MATERIAL PROVIDED.
▬▬▬
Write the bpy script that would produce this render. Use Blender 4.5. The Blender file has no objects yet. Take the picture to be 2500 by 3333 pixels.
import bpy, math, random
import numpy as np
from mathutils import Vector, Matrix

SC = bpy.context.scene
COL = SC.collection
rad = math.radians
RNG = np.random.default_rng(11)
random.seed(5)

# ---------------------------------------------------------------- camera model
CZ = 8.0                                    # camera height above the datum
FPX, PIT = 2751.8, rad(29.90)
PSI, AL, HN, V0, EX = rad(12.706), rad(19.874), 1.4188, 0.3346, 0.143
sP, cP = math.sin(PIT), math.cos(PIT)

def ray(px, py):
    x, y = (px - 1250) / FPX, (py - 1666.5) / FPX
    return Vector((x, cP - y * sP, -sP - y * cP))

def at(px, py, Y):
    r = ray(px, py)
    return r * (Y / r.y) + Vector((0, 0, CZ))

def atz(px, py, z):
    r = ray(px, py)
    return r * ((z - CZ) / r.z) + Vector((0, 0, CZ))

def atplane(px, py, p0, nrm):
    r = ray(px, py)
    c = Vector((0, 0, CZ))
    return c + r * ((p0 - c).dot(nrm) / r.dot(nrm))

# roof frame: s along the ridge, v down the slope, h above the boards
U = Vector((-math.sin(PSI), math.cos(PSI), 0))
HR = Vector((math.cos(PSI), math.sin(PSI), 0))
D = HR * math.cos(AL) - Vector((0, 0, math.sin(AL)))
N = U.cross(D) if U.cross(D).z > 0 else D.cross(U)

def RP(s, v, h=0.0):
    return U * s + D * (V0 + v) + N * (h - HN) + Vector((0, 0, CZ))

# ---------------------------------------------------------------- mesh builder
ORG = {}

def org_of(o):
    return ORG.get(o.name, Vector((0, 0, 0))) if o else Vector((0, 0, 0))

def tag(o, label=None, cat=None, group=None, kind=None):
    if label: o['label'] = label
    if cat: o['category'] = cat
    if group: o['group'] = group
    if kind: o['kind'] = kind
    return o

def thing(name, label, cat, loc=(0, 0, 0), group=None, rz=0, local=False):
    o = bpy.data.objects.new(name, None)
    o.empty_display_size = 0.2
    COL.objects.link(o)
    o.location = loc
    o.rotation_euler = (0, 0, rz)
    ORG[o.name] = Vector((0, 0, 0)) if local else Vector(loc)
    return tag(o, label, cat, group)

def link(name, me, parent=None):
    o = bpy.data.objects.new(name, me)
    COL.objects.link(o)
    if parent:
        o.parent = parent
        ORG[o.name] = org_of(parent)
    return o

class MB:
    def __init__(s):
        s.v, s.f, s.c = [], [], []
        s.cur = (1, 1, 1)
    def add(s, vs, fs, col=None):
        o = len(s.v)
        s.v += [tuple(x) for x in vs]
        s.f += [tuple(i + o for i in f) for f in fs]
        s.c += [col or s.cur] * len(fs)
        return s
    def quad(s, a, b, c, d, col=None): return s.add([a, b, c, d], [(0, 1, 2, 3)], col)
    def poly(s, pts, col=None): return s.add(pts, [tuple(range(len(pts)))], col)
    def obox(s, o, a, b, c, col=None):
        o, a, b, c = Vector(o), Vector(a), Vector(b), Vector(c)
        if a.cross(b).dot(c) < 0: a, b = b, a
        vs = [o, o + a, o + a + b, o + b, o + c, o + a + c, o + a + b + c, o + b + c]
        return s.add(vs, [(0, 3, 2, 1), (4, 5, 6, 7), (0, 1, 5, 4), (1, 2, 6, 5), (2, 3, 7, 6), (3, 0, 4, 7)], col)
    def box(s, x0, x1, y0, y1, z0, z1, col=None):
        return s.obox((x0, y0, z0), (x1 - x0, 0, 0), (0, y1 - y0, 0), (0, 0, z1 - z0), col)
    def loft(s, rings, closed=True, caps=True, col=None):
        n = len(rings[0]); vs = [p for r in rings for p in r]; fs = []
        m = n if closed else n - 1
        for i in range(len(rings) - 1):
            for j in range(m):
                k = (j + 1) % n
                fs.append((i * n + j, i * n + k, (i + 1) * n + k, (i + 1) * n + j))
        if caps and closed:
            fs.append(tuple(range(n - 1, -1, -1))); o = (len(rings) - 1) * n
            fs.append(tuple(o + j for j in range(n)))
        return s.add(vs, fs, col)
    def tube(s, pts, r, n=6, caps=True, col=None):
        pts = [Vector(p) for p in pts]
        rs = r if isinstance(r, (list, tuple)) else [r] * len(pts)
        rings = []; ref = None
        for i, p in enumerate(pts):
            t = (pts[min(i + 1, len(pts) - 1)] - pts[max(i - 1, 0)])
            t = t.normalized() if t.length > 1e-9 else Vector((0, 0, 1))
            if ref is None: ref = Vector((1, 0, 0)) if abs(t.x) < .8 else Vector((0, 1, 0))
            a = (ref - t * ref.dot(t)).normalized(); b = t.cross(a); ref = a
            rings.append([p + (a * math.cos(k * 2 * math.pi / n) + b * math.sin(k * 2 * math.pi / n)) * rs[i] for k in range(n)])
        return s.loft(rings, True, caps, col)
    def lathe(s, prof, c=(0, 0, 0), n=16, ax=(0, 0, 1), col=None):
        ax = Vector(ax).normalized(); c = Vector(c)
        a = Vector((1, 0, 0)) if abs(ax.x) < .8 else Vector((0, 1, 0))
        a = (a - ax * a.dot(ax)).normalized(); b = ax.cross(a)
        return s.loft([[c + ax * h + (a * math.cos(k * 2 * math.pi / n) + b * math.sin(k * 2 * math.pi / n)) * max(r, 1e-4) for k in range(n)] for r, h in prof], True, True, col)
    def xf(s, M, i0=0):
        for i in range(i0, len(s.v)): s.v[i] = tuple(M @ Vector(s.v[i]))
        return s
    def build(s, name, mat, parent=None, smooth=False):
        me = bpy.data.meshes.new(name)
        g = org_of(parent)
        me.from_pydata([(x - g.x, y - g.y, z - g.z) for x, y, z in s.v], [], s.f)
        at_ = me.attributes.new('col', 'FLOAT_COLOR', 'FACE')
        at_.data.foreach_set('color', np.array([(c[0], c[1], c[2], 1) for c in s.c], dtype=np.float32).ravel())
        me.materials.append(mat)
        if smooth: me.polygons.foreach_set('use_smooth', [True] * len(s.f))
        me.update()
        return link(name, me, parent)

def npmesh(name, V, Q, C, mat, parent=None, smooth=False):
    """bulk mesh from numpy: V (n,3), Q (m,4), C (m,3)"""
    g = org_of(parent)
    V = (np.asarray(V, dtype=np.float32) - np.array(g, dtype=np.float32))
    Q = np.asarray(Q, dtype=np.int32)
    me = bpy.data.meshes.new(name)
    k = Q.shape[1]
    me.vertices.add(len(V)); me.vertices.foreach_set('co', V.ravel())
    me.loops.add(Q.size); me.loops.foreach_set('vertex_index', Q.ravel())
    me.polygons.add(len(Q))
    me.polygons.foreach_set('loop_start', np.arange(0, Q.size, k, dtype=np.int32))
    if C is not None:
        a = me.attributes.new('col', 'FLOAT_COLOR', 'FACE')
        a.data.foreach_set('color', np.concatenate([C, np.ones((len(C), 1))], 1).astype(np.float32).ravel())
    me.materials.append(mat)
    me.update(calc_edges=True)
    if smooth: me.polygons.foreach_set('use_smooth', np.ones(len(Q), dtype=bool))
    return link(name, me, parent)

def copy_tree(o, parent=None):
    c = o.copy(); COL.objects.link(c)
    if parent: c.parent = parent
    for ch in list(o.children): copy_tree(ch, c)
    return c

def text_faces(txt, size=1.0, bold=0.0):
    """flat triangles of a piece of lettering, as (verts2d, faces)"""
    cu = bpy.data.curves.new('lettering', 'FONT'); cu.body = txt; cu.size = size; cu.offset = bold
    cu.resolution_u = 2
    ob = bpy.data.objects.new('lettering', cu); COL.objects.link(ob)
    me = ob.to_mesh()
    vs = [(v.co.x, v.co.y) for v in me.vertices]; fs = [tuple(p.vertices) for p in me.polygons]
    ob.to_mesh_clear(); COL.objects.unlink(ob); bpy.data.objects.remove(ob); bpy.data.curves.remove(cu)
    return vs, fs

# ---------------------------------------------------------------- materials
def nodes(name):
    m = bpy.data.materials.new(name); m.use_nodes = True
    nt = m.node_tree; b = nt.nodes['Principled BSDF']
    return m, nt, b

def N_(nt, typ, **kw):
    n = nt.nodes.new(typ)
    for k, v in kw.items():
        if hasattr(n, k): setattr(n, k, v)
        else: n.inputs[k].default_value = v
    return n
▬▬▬
EXERCISE INSTRUCTIONS.
Everything from the first line of the data through the line containing "from mathutils import Vector, Matrix" should be echoed exactly. Add nothing.

WRITTEN REPLY.
Write the bpy script that would produce this render. Use Blender 4.5. The Blender file has no objects yet. Take the picture to be 2500 by 3333 pixels.
import bpy, math, random
import numpy as np
from mathutils import Vector, Matrix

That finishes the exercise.